PROBLEM DETAILS
List, from the lines below, each one with "Measure" in it.
— Begin DATA SHOWN —
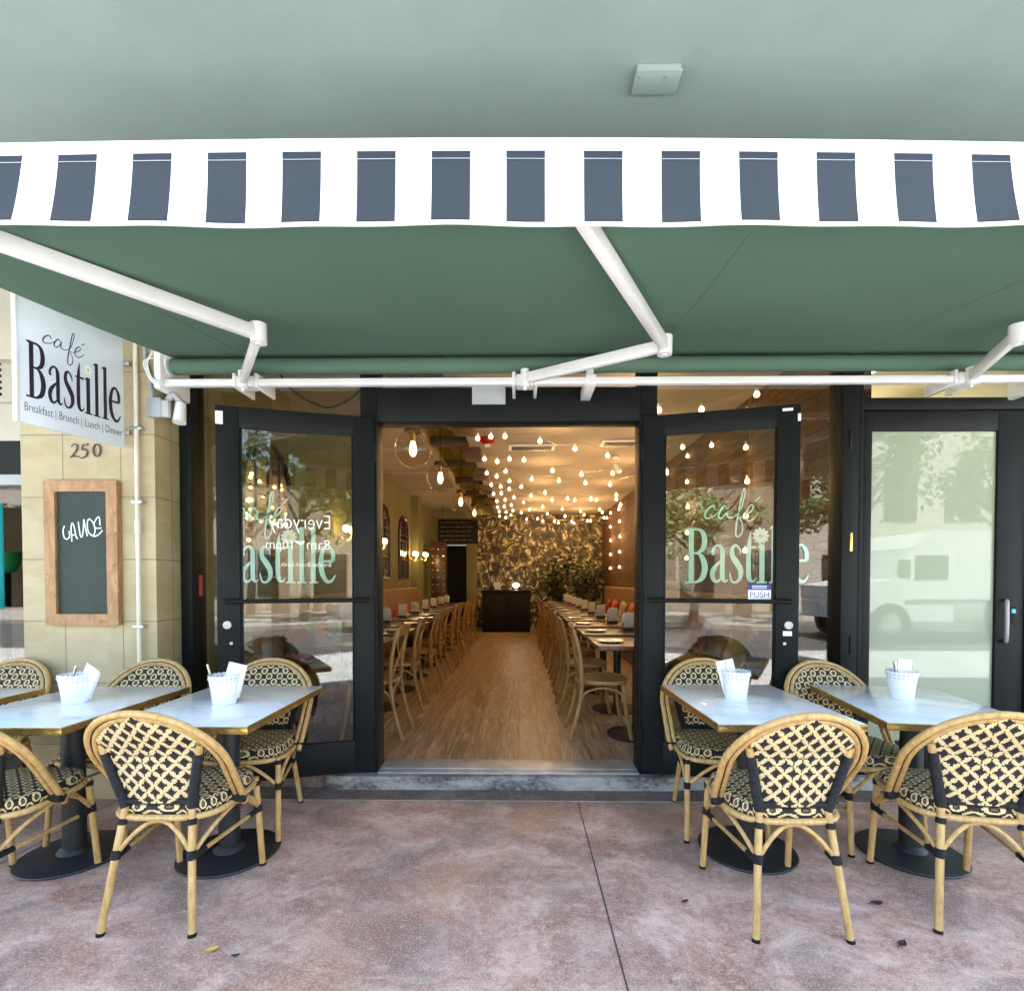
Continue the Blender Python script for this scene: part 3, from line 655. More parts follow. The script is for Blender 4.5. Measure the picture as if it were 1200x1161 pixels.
mb.build('lettering', M['letter_dark'], sp, flat=True); mb2.build('daisy', [M['sticker_white'], M['yellow']], sp, flat=True)
for py in (428, 508):
    q = UY(153, py, PD); MB().box(SB.x - .01, q.x + .012, PD - .03, PD - .001, q.z - .012, q.z + .012, bv=.003).build('bracket', M['steel'], sg)
# pipe on the pier
mp = thing('drain_pipe', (UY(161, 700, PD).x, PD - .03, 0), 'thin cream painted pipe running down the limestone pier', 'pipe')
px_ = UY(161.5, 640, PD - .03).x
cream = basic('cream_pipe_paint', (.66, .62, .50), .5, 0, .06)
MB().tube([(px_, PD - .028, .3), (px_, PD - .028, 3.29)], .0125, 12).tube([(px_, PD - .028, 1.62), (px_, PD - .028, 1.70)], .0165, 12).tube([(px_, PD - .028, .3), (px_, PD - .012, .26), (px_, PD + .02, .255)], .0125, 12).build('pipe_run', cream, mp)
for py in (502, 588, 734):
    z = UY(161, py, PD - .03).z; MB().box(px_ - .03, px_ + .035, PD - .042, PD - .001, z - .008, z + .008, bv=.003).build('clamp', M['steel'], mp)
# electrical box, conduit, camera on pier return
q = UY(190, 480, 3.10)
eb = thing('electrical_box', (q.x, 3.1, q.z), 'grey metal electrical box with conduit beside the security camera', 'electrical box')
MB().box(q.x - .055, q.x + .03, 3.045, 3.079, q.z - .06, q.z + .055, bv=.004).build('housing', M['grey_metal'], eb)
MB().tube(cat_rom([(q.x - .03, 3.06, q.z + .05), (q.x - .05, 3.06, q.z + .2), (q.x - .075, 3.06, q.z + .34), (q.x - .08, 3.06, q.z + .75)], 5), .011, 10).build('conduit', M['grey_metal'], eb)
q = UY(212, 483, 3.12)
sc_cam = thing('security_camera', (q.x, 3.12, q.z), 'small white cylindrical security camera under the awning end', 'camera')
MB().tube([(q.x, 3.12, q.z + .05), (q.x + .002, 3.10, q.z - .07)], [.030, .037], 18).build('camera_body', M['white_metal'], sc_cam)
MB().tube(cat_rom([(q.x - .06, 3.09, q.z + .06), (q.x - .03, 3.10, q.z + .10), (q.x, 3.12, q.z + .05)], 5), .018, 12).build('bracket', M['light_grey'], sc_cam)
MB().box(q.x - .10, q.x - .03, 3.05, 3.078, q.z - .05, q.z + .05, bv=.004).build('back_box', M['light_grey'], sc_cam)

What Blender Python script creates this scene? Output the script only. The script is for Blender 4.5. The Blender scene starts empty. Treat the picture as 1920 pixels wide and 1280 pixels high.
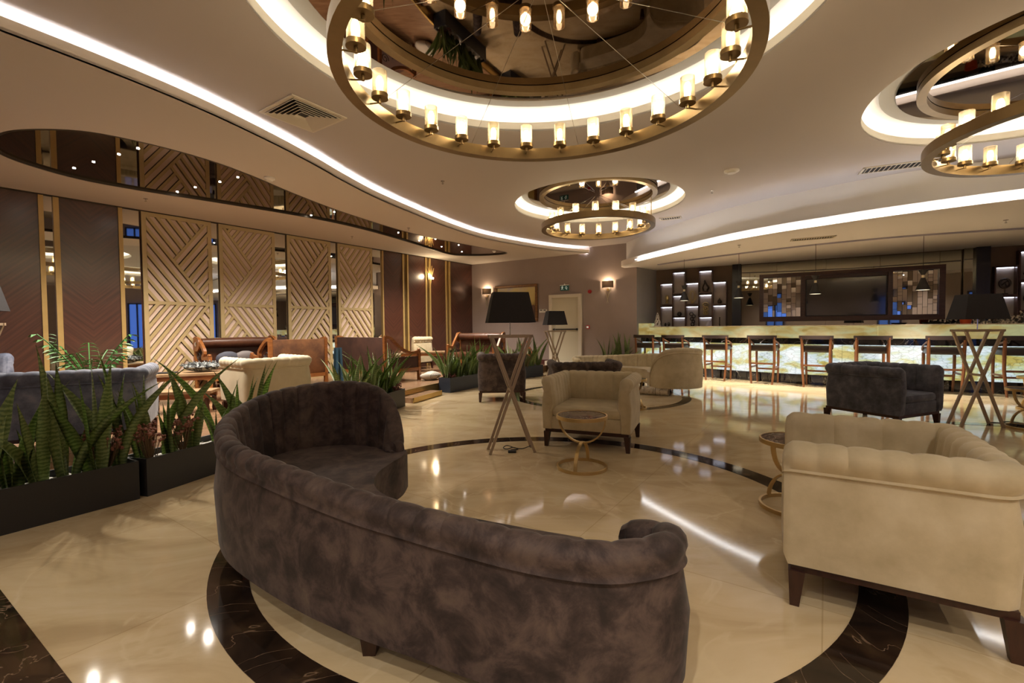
import bpy, bmesh, math, random
from mathutils import Vector, Matrix
from math import sin, cos, pi, radians, atan2, hypot
random.seed(7)
S = bpy.context.scene
COL = S.collection
# ---------------------------------------------------------------- camera
CZ = 1.25
cam = bpy.data.cameras.new('camera'); cam.sensor_width = 36; cam.lens = 36*860/1920
cam.clip_start = .05; cam.clip_end = 200
camo = bpy.data.objects.new('camera', cam); COL.objects.link(camo)
pit = math.atan(26/860.); rol = .0092
fw = Vector((0, cos(pit), -sin(pit))); r0 = Vector((1, 0, 0)); u0 = r0.cross(fw)
Rv = cos(rol)*r0 - sin(rol)*u0; Uv = sin(rol)*r0 + cos(rol)*u0
camo.matrix_world = Matrix.Translation((0, 0, CZ)) @ Matrix((Rv, Uv, -fw)).transposed().to_4x4()
S.camera = camo
# ---------------------------------------------------------------- world, exposure
w = bpy.data.worlds.new('world'); S.world = w; w.use_nodes = True
w.node_tree.nodes['Background'].inputs[0].default_value = (.55, .65, 1, 1)
w.node_tree.nodes['Background'].inputs[1].default_value = .15
vs = S.view_settings
vs.view_transform = 'Standard'; vs.look = 'None'; vs.exposure = 0.98; vs.gamma = 1; vs.use_curve_mapping = False
S.cycles.use_denoising = True
S.cycles.max_bounces = 8; S.cycles.diffuse_bounces = 4; S.cycles.glossy_bounces = 4
S.cycles.transparent_max_bounces = 12; S.cycles.transmission_bounces = 4
S.cycles.sample_clamp_indirect = 6; S.cycles.caustics_reflective = False; S.cycles.caustics_refractive = False
COVE = 6.5       # white cove strips
BULB = 2.4       # watts scale of bulbs
WARM = (1, .94, .85)
# ---------------------------------------------------------------- materials
MC = {}
def nt(name):
    m = bpy.data.materials.new(name); m.use_nodes = True
    n = m.node_tree; b = n.nodes['Principled BSDF']
    return m, n, b
def mat(name, col, rough=.5, metal=0, spec=.5, emit=None, es=0, sheen=0, coat=0):
    if name in MC: return MC[name]
    m, n, b = nt(name)
    b.inputs['Base Color'].default_value = (*col, 1); b.inputs['Roughness'].default_value = rough
    b.inputs['Metallic'].default_value = metal; b.inputs['Specular IOR Level'].default_value = spec
    if emit: b.inputs['Emission Color'].default_value = (*emit, 1); b.inputs['Emission Strength'].default_value = es
    if sheen: b.inputs['Sheen Weight'].default_value = sheen; b.inputs['Sheen Roughness'].default_value = .4
    if coat: b.inputs['Coat Weight'].default_value = coat; b.inputs['Coat Roughness'].default_value = .05
    MC[name] = m; return m
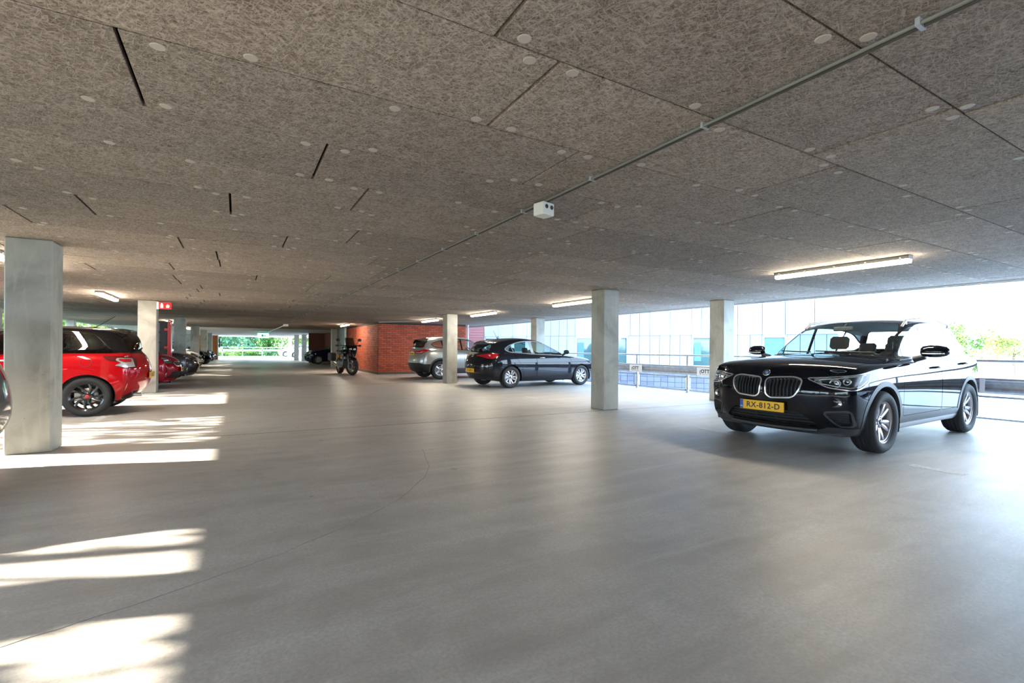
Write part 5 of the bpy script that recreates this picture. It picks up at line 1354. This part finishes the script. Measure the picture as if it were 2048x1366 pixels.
def make_three_door_red():
    S = hatch_spec(); k = 3.95/4.34
    S['st'] = [(x*.93+.03, t+.02, e+.02, b, w*.955) for x, t, e, b, w in S['st']]
    S['st'][-2] = (-1.80, 1.06, 1.0, .24, .80); S['st'][-1] = (-1.92, .99, .95, .28, .74); S['st'][-3] = (-1.55, 1.07, 1.0, .2, .85)
    S.update(glv=[(.46, -1.78, .45, .40), (.08, -1.66, .93, .93), (-.10, -1.60, 1.0, 1.06)], roof=[1.40, 1.44, 1.46, 1.465, 1.46, 1.45, 1.435, 1.42], fit=(-1.95, 2.0, .8575, .165, 1.46), rear=[-.14, .0, .05, .03, -.05], rcurve=[0, .02, .10, .22],
        cabin=(-1.45, .95, .70, .98), gy=[.55, .57, .58, .58, .575, .565, .55, .53], rseat_x=-.9)
    F = dict(name='three_door_hatchback_car', lvl=2, paint='paint_red', arch=.355, ax=(1.23, -1.23), wr=.318, wy=.735,
        dlo=rpoly([(.72, .975), (.40, 1.16), (.08, 1.30), (-.35, 1.36), (-.9, 1.355), (-1.28, 1.325), (-1.55, 1.02), (-.5, 1.015)], [.03, .3, .3, .3, .3, .05, .03, .1], 4), glass='glass_tint', rglass='glass_tint',
        dlo_rings=[(.010, 'window_trim')], pillars=[[(-.36, .9), (-.42, .9), (-.52, 1.6), (-.46, 1.6)]],
        ws=rpoly([(-.62, 1.04), (.62, 1.04), (.54, 1.28), (.49, 1.375), (0, 1.395), (-.49, 1.375), (-.54, 1.28)], [.05, .05, .1, .07, .3, .07, .1], 3), wsx=(-.2, 1.3),
        rs=rpoly([(-.62, 1.03), (.62, 1.03), (.54, 1.20), (.48, 1.355), (-.48, 1.355), (-.54, 1.20)], .04, 4), rsx=(-2.5, -1.50),
        doors=[rpoly([(.82, .32), (.86, .75), (.76, .955), (-.48, 1.0), (-.46, .32)], [.03, .1, .02, .02, .03], 3)], handles=[(-.3, .9)], handlemat='chrome', hood=HOOD(1.93, .76, .73),
        gate=rpoly([(-.60, .72), (.60, .72), (.58, 1.0), (.52, 1.36), (-.52, 1.36), (-.58, 1.0)], .04, 3),
        hl=(38, rpoly([(-.85, .75), (-.70, .80), (-.42, .85), (-.38, .78), (-.52, .70), (-.75, .68)], .04, 3)), lenses=(),
        tl=[(125, rpoly([(1.190, .935), (0.935, .945), (.93, .955), (.70, .965), (.74, .90), (.92, .865), (0.833, .80), (0.978, .765), (1.173, .77)], [.04, .02, .02, .02, .04, .05, .02, .03, .04], 3), 'tail_lamp'),
            (125, rpoly([(1.105, .925), (0.850, .935), (0.833, .895), (0.901, .855), (0.816, .815), (0.952, .775), (1.122, .785)], .015, 2), 'tail_chrome'),
            (125, rpoly([(1.080, .91), (0.880, .92), (0.871, .895), (0.935, .862), (1.071, .862)], .01, 2), 'tail_inner'),], tlmat='tail_dark',
        grille=rpoly([(-.4, .76), (.4, .76), (.3, .60), (-.3, .60)], .04, 3), intake=rpoly([(-.6, .42), (.6, .42), (.55, .28), (-.55, .28)], .04, 3),
        zones=[('side', rpoly([(1.6, 1.5), (-2.2, 1.5), (-2.2, 1.02), (-1.2, 1.012), (-1.2, 1.30), (-.6, 1.37), (.0, 1.36), (1.6, .9)], .01, 1)[::-1], 'roofp', dict(over=['body'], nmin=-.3, zr=(1.0, 2), xr=(-3, .45))),
               ('top', [(.2, -.9), (.2, .9), (-2.2, .9), (-2.2, -.9)], 'roofp', dict(over=['body'], both=False, nmin=.1, zr=(1.33, 2))),
               ('rear', rpoly([(-.80, .12), (.80, .12), (.80, .20), (.62, .31), (.50, .37), (-.50, .37), (-.62, .31), (-.80, .20)], .02, 2), 'skirt', dict(over=['body'], both=False, nmin=-.2, xr=(-3, -1.6)))],
        skirtmat='gloss_black', roofmat='gloss_black', mirror=(.58, 1.0, .82), mirrormat='gloss_black', spoiler=(-1.58, .53, .13, .012), spoilmat='gloss_black', ant=(-1.18, 1.445, 1.25, .21), wipz=1.05,
        rwiper=[(0, 1.06), (-.12, 1.07), (-.30, 1.10)], rplate=(.62, '7-SXX-72'), exh=(-1.82, (.42,), .30), flap=(-1.22, .87, 0),
        wheel=('d', .318, .235, .215, (10, .034, .046, .22, .05), 'rim_black', 'cap_red'), badges=[('rear', (0, .90), .05, 'chrome')])
    return car_from(S, F, 'red three-door hatchback with black roof and black wheels behind the nearest pillar')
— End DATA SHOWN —
COMPLETE OUTPUT
Continue the Blender Python script for this scene: part 3, from line 655. More parts follow. The script is for Blender 4.5. Measure the picture as if it were 1200x1161 pixels.
Write part 5 of the bpy script that recreates this picture. It picks up at line 1354. This part finishes the script. Measure the picture as if it were 2048x1366 pixels.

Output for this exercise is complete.